Entries with scene source code
>>>>>

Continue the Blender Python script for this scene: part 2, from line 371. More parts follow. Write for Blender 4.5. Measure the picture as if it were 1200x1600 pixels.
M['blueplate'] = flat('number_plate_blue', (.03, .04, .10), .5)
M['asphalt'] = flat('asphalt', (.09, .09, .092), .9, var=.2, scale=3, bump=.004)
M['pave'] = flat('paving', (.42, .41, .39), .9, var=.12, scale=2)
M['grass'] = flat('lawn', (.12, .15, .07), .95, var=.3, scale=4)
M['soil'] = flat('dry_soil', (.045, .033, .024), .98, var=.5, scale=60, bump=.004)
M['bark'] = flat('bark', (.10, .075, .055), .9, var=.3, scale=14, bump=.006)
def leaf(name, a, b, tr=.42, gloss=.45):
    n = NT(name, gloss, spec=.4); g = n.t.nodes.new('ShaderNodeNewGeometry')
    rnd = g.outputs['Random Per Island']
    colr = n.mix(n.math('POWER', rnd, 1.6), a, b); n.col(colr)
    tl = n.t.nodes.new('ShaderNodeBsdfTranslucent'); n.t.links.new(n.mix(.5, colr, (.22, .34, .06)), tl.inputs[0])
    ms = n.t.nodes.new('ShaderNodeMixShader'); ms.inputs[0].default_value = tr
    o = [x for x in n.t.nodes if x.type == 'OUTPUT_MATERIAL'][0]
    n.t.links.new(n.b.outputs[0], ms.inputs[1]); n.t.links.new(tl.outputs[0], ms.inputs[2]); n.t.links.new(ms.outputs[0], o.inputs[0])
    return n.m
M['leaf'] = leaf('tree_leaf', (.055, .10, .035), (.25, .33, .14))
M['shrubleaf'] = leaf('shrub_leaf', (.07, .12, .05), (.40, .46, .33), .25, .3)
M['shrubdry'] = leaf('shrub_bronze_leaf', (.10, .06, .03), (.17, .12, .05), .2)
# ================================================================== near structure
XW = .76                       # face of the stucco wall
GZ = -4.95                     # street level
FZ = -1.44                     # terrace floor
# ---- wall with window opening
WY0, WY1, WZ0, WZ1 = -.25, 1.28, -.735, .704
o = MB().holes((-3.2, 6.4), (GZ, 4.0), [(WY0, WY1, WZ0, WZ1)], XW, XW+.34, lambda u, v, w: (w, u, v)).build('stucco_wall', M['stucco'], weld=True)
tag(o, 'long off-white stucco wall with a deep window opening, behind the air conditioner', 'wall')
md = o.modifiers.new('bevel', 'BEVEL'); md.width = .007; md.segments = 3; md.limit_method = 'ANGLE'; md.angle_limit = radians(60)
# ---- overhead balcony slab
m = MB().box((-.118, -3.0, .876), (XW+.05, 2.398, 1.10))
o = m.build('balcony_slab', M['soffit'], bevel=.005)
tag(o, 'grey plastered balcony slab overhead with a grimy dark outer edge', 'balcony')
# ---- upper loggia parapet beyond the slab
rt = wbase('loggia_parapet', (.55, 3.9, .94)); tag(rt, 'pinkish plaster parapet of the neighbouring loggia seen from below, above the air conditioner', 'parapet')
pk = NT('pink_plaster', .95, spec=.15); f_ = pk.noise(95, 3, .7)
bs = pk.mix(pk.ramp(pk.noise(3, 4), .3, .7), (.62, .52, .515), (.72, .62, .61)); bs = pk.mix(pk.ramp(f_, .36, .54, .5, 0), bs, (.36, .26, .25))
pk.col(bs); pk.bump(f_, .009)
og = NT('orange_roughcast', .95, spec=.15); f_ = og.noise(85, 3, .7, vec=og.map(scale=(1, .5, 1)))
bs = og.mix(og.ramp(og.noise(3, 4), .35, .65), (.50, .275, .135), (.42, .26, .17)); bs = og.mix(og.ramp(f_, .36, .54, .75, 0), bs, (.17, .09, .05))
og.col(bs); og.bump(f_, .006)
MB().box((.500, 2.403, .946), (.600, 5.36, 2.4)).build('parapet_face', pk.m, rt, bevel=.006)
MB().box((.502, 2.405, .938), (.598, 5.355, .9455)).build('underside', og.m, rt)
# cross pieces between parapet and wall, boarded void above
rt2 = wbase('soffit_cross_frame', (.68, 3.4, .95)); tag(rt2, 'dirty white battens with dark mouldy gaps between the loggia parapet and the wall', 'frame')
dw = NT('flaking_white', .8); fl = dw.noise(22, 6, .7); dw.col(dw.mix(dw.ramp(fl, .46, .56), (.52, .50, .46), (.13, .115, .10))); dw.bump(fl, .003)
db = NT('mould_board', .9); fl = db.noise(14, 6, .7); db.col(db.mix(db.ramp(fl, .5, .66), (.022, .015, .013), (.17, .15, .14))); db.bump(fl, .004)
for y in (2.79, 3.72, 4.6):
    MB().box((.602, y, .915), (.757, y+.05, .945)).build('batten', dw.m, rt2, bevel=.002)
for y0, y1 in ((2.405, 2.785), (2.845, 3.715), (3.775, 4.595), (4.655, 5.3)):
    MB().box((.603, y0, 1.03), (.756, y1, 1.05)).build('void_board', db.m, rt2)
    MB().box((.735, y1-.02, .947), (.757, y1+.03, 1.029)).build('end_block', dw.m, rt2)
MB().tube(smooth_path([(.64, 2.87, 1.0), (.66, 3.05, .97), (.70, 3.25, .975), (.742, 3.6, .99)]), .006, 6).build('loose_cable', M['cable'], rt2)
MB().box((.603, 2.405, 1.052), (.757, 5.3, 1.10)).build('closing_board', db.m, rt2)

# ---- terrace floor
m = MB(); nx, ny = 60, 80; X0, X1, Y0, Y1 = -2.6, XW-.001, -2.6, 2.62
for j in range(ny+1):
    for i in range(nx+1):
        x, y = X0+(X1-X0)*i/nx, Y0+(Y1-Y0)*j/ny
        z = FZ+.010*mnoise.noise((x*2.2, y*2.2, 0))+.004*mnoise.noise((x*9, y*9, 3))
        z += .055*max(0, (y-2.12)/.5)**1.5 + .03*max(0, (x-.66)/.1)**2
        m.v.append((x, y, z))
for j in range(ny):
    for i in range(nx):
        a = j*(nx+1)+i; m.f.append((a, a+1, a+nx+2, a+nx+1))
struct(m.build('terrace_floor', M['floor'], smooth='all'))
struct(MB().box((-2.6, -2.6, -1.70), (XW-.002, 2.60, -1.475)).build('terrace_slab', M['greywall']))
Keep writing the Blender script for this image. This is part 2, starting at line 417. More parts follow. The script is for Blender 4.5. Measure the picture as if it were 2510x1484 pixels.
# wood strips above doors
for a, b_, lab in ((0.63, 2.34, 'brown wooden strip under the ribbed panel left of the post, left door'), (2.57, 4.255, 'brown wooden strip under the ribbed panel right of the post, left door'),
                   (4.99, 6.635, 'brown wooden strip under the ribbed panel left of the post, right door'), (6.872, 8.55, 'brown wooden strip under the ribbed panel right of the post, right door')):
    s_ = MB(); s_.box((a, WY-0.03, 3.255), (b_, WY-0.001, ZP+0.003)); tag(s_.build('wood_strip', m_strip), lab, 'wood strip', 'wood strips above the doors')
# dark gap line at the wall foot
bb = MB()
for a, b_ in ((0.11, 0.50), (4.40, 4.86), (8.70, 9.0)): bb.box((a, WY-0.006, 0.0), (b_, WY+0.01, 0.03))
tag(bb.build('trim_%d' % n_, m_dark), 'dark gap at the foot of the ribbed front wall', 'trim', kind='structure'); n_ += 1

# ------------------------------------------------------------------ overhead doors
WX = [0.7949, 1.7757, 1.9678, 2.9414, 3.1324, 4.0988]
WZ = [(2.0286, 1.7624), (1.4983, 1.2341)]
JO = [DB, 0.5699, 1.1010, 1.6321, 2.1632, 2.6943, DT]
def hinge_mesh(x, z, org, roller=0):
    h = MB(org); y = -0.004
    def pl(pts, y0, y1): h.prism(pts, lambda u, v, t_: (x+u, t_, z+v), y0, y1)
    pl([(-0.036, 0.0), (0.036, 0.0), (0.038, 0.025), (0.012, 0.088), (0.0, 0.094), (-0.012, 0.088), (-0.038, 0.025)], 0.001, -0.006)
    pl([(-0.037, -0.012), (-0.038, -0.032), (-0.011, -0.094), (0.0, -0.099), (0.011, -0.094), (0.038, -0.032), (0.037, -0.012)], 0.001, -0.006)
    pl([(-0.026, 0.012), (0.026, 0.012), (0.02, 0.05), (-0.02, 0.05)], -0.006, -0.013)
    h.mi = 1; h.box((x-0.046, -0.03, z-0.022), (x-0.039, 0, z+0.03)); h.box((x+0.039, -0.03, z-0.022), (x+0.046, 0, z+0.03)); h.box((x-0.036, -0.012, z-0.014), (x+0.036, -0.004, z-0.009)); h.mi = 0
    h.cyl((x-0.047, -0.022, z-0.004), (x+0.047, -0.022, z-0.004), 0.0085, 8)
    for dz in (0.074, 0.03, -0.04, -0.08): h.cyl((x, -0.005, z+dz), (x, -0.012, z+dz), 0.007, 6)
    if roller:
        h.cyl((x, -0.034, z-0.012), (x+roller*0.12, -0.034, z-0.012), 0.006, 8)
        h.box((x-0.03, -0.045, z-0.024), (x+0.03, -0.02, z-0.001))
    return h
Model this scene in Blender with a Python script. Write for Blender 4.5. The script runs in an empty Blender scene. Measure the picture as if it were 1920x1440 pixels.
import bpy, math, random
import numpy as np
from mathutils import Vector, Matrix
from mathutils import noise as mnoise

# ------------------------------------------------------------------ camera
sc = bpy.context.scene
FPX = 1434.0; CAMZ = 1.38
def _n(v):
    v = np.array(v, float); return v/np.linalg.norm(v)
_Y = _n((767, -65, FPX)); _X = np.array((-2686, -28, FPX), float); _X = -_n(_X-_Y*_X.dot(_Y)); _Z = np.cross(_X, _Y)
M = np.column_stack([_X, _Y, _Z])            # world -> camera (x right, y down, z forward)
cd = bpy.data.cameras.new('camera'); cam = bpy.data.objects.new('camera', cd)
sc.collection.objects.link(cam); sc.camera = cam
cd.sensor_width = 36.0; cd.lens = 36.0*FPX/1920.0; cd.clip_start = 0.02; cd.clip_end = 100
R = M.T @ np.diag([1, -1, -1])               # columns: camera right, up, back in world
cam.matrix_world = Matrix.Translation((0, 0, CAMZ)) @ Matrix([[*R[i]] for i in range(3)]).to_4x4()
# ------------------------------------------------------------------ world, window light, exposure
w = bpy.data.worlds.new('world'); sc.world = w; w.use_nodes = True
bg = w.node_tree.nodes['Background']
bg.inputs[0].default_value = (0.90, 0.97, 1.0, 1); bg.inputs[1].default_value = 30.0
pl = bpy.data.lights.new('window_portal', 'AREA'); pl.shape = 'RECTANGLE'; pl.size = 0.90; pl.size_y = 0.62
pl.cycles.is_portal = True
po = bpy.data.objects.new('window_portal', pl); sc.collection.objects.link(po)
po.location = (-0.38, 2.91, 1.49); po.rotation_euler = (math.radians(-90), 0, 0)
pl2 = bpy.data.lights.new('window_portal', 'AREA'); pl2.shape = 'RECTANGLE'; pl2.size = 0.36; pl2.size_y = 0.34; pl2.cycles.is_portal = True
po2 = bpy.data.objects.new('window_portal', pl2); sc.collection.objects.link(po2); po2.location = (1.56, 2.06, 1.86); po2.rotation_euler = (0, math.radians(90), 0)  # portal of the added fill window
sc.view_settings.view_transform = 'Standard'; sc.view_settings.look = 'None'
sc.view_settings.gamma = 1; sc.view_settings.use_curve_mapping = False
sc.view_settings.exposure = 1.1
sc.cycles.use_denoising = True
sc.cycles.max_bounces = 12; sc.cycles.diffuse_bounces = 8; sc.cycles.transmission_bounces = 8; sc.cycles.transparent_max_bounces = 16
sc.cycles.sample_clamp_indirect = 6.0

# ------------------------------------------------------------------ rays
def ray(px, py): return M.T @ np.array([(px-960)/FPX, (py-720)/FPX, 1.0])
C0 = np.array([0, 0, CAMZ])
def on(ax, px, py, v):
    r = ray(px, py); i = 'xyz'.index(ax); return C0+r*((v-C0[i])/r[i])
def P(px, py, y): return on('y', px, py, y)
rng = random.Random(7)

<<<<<

- [TASK DESCRIPTION]
Your task is to retype the entries verbatim, starting with the line that holds "1.10)).build('closing_board', db.m, rt2)" and stopping after the line that holds "tag(bb.build('trim_%d' % n_, m_dark), 'dark".

- [COMPLETE ANSWER]
MB().box((.603, 2.405, 1.052), (.757, 5.3, 1.10)).build('closing_board', db.m, rt2)

# ---- terrace floor
m = MB(); nx, ny = 60, 80; X0, X1, Y0, Y1 = -2.6, XW-.001, -2.6, 2.62
for j in range(ny+1):
    for i in range(nx+1):
        x, y = X0+(X1-X0)*i/nx, Y0+(Y1-Y0)*j/ny
        z = FZ+.010*mnoise.noise((x*2.2, y*2.2, 0))+.004*mnoise.noise((x*9, y*9, 3))
        z += .055*max(0, (y-2.12)/.5)**1.5 + .03*max(0, (x-.66)/.1)**2
        m.v.append((x, y, z))
for j in range(ny):
    for i in range(nx):
        a = j*(nx+1)+i; m.f.append((a, a+1, a+nx+2, a+nx+1))
struct(m.build('terrace_floor', M['floor'], smooth='all'))
struct(MB().box((-2.6, -2.6, -1.70), (XW-.002, 2.60, -1.475)).build('terrace_slab', M['greywall']))
Keep writing the Blender script for this image. This is part 2, starting at line 417. More parts follow. The script is for Blender 4.5. Measure the picture as if it were 2510x1484 pixels.
# wood strips above doors
for a, b_, lab in ((0.63, 2.34, 'brown wooden strip under the ribbed panel left of the post, left door'), (2.57, 4.255, 'brown wooden strip under the ribbed panel right of the post, left door'),
                   (4.99, 6.635, 'brown wooden strip under the ribbed panel left of the post, right door'), (6.872, 8.55, 'brown wooden strip under the ribbed panel right of the post, right door')):
    s_ = MB(); s_.box((a, WY-0.03, 3.255), (b_, WY-0.001, ZP+0.003)); tag(s_.build('wood_strip', m_strip), lab, 'wood strip', 'wood strips above the doors')
# dark gap line at the wall foot
bb = MB()
for a, b_ in ((0.11, 0.50), (4.40, 4.86), (8.70, 9.0)): bb.box((a, WY-0.006, 0.0), (b_, WY+0.01, 0.03))
tag(bb.build('trim_%d' % n_, m_dark), 'dark gap at the foot of the ribbed front wall', 'trim', kind='structure'); n_ += 1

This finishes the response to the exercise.